Monday, October 16, 2006

Tony Jones and "Reformed"

Tony has some thoughts here about what it means to be "Reformed". He says:
It seems to me that there's a fight going on right now over exactly what it means to be "Reformed." Now, I'm generally Reformed, but in a kind of post-Barthian, Moltmannian way. The term means little to me, and I don't regard Calvin, Westminster, or Dordt too highly. So, I really don't have a dog in that fight.

But for those of you who do, I'd say, "Wake up!" I talk to a lot of moderate Reformed folks, and they generally poo-poo the "Reformed Resurgence" of Piper, Driscoll, et al. They consider the conservatives to be modern-day fundamentalists, to be ignored like all other fundamentalists. But I say to all Reformed Moderates, watch out! The conservatives are building a movement, and they're happy to be ignored.

Meanwhile, Christianity Today is planting it's flag in ground on the same territory as the conservatives. For three issues in a row, they've shown their true colors: 1) a cover story on the preeminence of the penal substitution, 2) a cover story on the conservative Reformed movement (an article which has been described to me as "uncritical" and "polemical"), and 3) a 50th anniversary issue that leaned heavily on Reformed experts -- at the expense of other voices -- to predict the future of evangelicalism.

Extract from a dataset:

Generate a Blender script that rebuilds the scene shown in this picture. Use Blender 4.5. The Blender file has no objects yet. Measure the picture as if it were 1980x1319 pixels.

Like I say, I'm really watching this all from the sidelines (except when Emergent gets dragged into the fray). But I will say this: if the moderates ignore the conservatives, the conservatives will win.
I wonder what Tony means by "moderately Reformed"?

1 comment:

Parker said...

I don't know what he means by moderate, but I do know that CT was co-founded by Carl F.H. Henry who is the textbook definition of conservative and basically founded fundamentalism. So it doesn't seem that odd to me that CT would take such a stance. Although, to be honest, they do seem to have wandered a bit from those roots in the recent past.